The $26 million series will bow next year on pubcaster Rai in Italy and on cable network SundanceTV and its streaming service, Sundance Now, in the U.S.

Just as the novel has traveled the world since its publication in 1980, so the series will be an international property. It has been picked up by the BBC in the U.K., OCS in France, Sky in Germany, SBS in Australia and NRK in Norway, among others. Germany’s Tele München is handling sales.

Turturro, who has extensive film credits and a TV hit with HBO’s “The Night Of,” found a modern resonance in the period piece. “I thought it was a very relevant book, maybe more at this particular time than even when it came out,” he says. “You look at all the stuff that’s exploding all over, whether it’s the strongmen who are in vogue,…all of the scandals in the church…[and] men’s oppression of women – it’s all in the book.”

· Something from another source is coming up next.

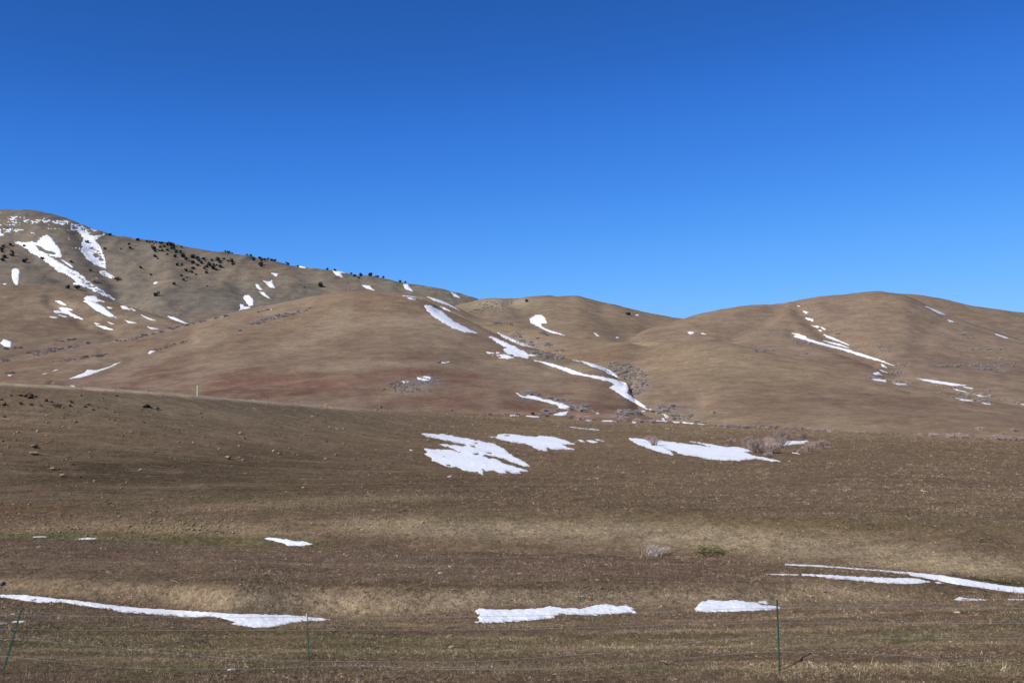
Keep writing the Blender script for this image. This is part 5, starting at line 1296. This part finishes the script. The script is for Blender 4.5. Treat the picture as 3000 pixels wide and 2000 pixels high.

He adds: “I could always tell when it was Eco’s words and when it wasn’t, so we reverted to Eco’s words whenever we could.” The author died in 2016, but his son visited the shoot, which took place in Rome’s historic Cinecitta Studios, and in locations including Abruzzo, Perugia, and Umbria.

The shoot was challenging – “the schedule was short and we went over, of course,” Turturro says – and he confesses it became all-consuming the deeper he got into the source material and Baskerville’s character.

“We always worked at weekends, always worked on the script to see what we could improve. It became kind of an investigation as [the characters] were doing their investigation,” he says. “It was exhausting but very stimulating.”

Italian shingles 11 Marzo Film and Palomar made the series as a co-production with Tele München.

Speaking to Variety, Turturro had yet to see the finished show in which he invested so much. He says his hope for the project was that it preserved something of Eco’s sensibility. “I have worked on things that lose [that], and why you love the writer goes out the window,” he says. “When you get a chance, why dumb it down? Why?”

His hopes for the final product? “I hope they let it breathe,” he says. “I think there’s something really exciting about what we were trying to do.”